§ TO BE DONE
Look through the data and write out every line with the word "script" in it.
-- BEGIN THE DATA --
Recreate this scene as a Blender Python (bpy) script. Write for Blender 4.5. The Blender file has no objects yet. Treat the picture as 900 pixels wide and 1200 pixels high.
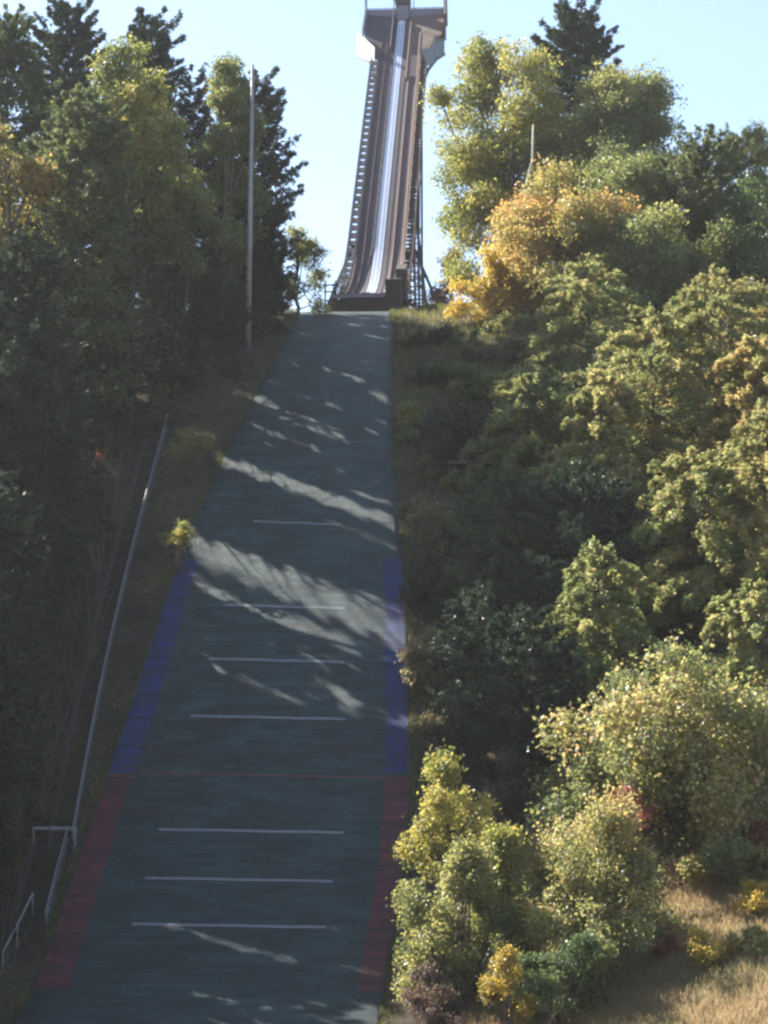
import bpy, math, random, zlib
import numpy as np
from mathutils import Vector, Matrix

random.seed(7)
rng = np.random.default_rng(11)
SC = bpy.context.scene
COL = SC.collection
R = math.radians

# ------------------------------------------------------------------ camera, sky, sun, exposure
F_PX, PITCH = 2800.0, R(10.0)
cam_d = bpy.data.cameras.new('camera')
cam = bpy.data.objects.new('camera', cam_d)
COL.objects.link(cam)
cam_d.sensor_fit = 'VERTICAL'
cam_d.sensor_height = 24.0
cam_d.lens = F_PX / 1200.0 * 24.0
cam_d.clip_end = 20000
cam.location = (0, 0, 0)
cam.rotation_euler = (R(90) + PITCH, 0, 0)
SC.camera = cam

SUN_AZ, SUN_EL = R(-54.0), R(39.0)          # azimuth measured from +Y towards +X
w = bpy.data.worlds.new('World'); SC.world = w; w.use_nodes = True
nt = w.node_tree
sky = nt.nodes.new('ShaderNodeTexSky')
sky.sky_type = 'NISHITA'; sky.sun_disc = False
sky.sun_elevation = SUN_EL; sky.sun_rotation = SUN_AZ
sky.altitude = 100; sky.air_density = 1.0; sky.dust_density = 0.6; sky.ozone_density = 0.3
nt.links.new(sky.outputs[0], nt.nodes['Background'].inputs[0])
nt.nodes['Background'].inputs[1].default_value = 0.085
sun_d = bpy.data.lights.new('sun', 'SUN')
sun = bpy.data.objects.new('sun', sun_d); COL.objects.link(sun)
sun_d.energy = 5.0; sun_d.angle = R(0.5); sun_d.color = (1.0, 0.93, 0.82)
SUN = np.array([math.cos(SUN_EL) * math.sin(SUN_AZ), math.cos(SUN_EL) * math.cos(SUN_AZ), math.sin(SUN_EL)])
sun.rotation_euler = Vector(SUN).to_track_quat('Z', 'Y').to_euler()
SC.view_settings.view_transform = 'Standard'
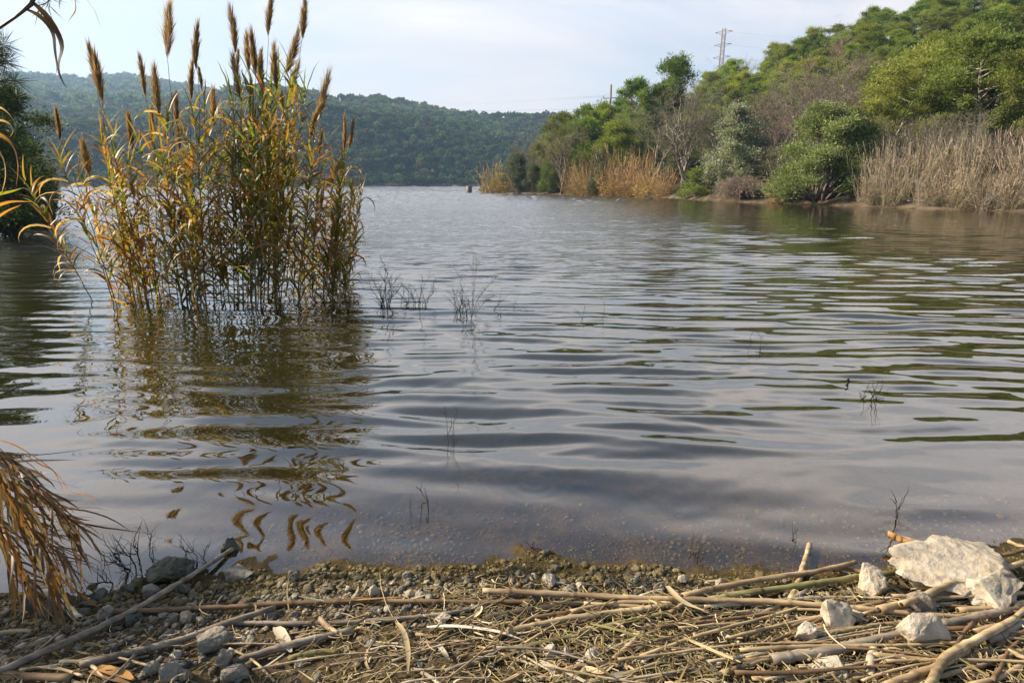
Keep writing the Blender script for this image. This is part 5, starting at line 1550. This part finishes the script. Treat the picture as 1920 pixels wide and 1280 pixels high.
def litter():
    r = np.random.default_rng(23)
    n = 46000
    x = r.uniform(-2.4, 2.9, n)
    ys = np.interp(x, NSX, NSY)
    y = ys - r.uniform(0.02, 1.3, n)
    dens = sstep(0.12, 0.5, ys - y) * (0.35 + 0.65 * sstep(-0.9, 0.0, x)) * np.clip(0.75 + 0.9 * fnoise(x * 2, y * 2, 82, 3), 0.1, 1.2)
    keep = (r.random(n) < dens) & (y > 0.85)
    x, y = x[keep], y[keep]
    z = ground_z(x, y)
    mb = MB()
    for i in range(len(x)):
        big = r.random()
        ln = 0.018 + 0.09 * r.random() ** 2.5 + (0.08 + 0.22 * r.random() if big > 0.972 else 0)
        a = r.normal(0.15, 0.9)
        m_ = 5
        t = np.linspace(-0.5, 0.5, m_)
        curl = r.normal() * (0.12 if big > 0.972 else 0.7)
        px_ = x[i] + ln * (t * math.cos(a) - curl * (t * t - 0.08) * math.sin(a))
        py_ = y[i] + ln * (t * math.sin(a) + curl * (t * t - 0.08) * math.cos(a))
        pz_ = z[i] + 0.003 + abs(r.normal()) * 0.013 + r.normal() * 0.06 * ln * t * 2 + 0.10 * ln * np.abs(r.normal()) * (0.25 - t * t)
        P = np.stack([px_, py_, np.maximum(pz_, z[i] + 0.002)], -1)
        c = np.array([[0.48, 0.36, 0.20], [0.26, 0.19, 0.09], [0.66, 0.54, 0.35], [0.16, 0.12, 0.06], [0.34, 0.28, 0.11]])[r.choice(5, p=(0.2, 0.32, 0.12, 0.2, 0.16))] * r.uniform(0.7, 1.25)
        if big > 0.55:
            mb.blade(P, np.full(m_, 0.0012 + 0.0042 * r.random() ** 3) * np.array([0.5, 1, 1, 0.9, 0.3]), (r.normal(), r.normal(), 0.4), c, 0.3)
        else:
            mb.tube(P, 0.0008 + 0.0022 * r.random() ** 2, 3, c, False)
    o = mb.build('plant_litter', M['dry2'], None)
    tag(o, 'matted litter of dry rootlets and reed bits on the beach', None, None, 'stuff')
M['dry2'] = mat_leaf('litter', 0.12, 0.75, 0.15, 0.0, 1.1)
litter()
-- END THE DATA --
§ OUTPUT OF THE EXERCISE
Recreate this scene as a Blender Python (bpy) script. Write for Blender 4.5. The Blender file has no objects yet. Treat the picture as 900 pixels wide and 1200 pixels high.
Keep writing the Blender script for this image. This is part 5, starting at line 1550. This part finishes the script. Treat the picture as 1920 pixels wide and 1280 pixels high.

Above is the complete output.